(...) um romance precisa de herói e, no caso, foram acumulados intencionalmente todos dos traços de um anti-herói, e, principalmente, todo isto dará uma impressão extremamente desagradável, porque todos nós estávamos desacostumados da vida, todos capengamos, uns mais, outros menos.”
Memórias do Subsolo, Dostoiévski
As memórias acabam sem terem terminado. O narrador nos diz em
poucas palavras que é melhor termina-las ali onde se resolveu encerra-las. É a
partir daí que as memórias recomeçam, não exatamente no livro, mas sim em nós,
leitores dessa história cheia de “verdades ignóbeis” e do “belo e sublime”.
Perguntamo-nos perplexos sobre a natureza, sobre a possível mistura
de sentimentos, impressões e julgamentos a respeito desse personagem/narrador que
ora nos parece um legítimo herói de um romance, ora um sujeito vil, um anti-herói.
O narrador/personagem está, em diferentes momentos, nos
lembrando que tudo aquilo que se está narrando como tendo sido vivido, não
passa, até certo ponto, de mero recurso estilístico, literário a serviço de um
esforço “subterrâneo” de garantir aos fatos narrados alguma dignidade
artística, ainda que ambígua, pois os acontecimentos, por vezes, mostram-se nos
seus mais prosaicos e desinteressantes detalhes (talvez isso se dê mais por
culpa do escritor do que do narrador, já que aquele ganhava por laudas, pela
quantidade que escrevia).
Devemos levar a sério tudo isso que nos está sendo contado?
Quer dizer, devemos nos “co-mover” e
nos deixar afetar pelos fatos biográficos desse sujeito, igualmente, tão vil
quanto terno? Sua franqueza, ou ao menos sua pretensa franqueza, merece nossa
credulidade, uma vez que ele mesmo nos diz ter dissimulado sentimentos e
atitudes por várias vezes em sua vida? Se formos leitores acostumados ao gênero
literário, então acreditamos que sim, que vale a pena deixar-se conduzir pelos
meandros subterrâneos desse homem-subsolo, que vem a ser ou ter muito de nós
mesmos no que diz respeito às sublimidades e vilezas humanas. Além do mais, a
narrativa é conduzida de modo impecável, alternando passagens de divertido
sarcasmo e ironia com outros de repulsiva e, talvez, exagerada franqueza.

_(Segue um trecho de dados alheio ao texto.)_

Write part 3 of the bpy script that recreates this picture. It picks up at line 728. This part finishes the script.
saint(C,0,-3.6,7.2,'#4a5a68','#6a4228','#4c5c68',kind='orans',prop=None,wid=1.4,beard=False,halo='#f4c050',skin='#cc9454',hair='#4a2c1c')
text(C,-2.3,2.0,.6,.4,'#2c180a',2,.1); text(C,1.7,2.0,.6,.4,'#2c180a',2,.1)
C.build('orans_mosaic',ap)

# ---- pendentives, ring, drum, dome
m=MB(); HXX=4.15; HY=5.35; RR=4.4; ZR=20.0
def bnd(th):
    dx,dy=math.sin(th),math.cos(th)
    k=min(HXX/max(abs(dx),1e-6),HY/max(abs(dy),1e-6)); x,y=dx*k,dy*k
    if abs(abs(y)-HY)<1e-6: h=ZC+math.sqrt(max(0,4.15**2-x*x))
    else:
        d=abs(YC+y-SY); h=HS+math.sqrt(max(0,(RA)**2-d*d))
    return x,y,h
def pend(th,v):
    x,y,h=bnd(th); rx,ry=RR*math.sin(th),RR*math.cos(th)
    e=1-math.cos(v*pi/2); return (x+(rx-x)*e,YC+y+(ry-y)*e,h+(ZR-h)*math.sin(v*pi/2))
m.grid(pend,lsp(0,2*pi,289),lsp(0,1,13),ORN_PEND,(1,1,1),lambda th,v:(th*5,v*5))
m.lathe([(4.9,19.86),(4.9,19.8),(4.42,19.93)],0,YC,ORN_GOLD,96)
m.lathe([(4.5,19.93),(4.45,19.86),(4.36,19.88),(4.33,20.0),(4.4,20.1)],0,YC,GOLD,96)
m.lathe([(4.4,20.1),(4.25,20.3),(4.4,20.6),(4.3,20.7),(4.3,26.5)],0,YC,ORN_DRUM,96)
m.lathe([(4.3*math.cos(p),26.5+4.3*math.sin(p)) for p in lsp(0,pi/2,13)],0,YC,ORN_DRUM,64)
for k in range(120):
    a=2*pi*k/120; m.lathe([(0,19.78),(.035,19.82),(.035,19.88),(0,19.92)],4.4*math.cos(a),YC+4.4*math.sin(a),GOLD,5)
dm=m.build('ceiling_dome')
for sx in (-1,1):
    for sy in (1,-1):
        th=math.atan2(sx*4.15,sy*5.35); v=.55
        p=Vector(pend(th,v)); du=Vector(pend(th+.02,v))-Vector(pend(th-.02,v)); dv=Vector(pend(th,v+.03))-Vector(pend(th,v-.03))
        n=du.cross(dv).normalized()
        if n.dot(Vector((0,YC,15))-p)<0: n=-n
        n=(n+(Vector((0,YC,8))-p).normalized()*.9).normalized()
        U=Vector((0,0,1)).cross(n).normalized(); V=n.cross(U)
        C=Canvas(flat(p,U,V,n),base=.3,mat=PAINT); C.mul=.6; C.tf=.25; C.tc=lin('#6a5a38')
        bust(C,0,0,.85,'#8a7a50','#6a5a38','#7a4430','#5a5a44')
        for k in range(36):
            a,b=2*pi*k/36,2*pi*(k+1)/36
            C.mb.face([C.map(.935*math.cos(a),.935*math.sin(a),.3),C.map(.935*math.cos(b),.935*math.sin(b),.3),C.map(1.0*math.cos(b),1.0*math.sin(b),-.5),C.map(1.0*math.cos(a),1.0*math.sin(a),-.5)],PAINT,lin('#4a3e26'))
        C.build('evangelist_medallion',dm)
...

Somos convidados, de modo um tanto peculiar, a acompanharmos esse
labirinto subterrâneo no qual somos, a um só tempo, arquitetos e prisioneiros.
E a Literatura pode ser esse tênue e perene fio pelo qual podemos nos enredar e
nos guiar. Mas atenção, não se engane, ingênuo leitor, pois este artifício literário
pode ser usado para fazê-lo se perder incontornavelmente por esse intrincado
labirinto que é a mente humana, que é o próprio ser humano.